正直、それだけ聞くと普通は「そんなことくらいで?」と感じますし、私も事件当初、全く理解が出来ませんでした。
しかし、本書を読んで、加藤にとってこの掲示板こそが「自分の居場所」だったことがわかりました。
加藤は、友人にも恵まれていたし、頭もよく、仕事も転々としてはいますが、順調だったようです。
それでも、底知れないほどの「孤独」を感じていたのです。
掲示板で「レスをもらう」ことが、彼にとって唯一の孤独を感じずにいられることだったのかもしれません。
私には、正直、その気持ちはよくわかりません。
だからといって、17人もの人を殺傷する事件を起こす理由になるものなのか…。
この事件を起こすことで、「なりすまし」に思い知らせるつもりだったというのが動機の一つだと言われていますが、私がどう考えても加藤の気持ちがわからないのは、「私自身と母の関係」と「加藤と母の関係」があまりにもかけ離れているからなのかもしれません。

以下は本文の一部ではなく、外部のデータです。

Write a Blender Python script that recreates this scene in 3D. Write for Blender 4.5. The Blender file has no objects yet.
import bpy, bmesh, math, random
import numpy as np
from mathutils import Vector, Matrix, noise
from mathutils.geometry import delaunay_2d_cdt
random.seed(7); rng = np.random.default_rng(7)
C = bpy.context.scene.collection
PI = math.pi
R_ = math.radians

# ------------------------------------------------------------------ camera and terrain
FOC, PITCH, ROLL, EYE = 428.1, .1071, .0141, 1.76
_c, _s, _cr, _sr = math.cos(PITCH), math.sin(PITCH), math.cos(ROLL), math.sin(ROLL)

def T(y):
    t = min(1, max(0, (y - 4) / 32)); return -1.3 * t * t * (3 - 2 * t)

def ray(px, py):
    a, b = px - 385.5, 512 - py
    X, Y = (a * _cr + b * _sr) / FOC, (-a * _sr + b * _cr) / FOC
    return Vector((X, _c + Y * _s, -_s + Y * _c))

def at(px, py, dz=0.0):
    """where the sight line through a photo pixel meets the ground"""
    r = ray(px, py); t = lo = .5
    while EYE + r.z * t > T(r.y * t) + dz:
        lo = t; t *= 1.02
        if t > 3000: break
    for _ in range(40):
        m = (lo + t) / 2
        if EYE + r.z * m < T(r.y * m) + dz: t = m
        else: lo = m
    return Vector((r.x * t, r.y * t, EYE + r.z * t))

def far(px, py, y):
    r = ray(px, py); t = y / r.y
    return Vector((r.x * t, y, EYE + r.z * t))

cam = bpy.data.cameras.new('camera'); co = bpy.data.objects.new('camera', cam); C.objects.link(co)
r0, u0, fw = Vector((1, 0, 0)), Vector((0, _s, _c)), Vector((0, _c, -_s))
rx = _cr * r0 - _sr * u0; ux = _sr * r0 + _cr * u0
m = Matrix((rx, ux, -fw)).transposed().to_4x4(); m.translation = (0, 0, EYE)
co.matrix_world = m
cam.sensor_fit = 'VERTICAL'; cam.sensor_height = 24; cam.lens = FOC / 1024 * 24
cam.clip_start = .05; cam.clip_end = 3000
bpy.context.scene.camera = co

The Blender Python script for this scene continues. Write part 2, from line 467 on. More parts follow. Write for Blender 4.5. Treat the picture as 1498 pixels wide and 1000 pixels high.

加藤は、裁判では「責任能力あり」と判定されていますが、事件を起こした当時は、精神的に普通の状態ではなかったのではないかと思います。
そうでなければ、どうしても直接には全く恨みのない多くの人々を殺傷してしまったのかが理解できないのです。
しかし、この事件には、多くの若者が共感したということも事実のようです。
最後に
中島岳志著「秋葉原事件 加藤智大の軌跡」の感想でした。
加藤が起こした事件は、決して許されるべきことではありません。
全く罪のない人々の人生を終わらせ、壊してしまったことは命をもって償っても償い切れないものです。
そして、この事件に共感を持つ若者が多かったのも、考えさせらることのひとつでした。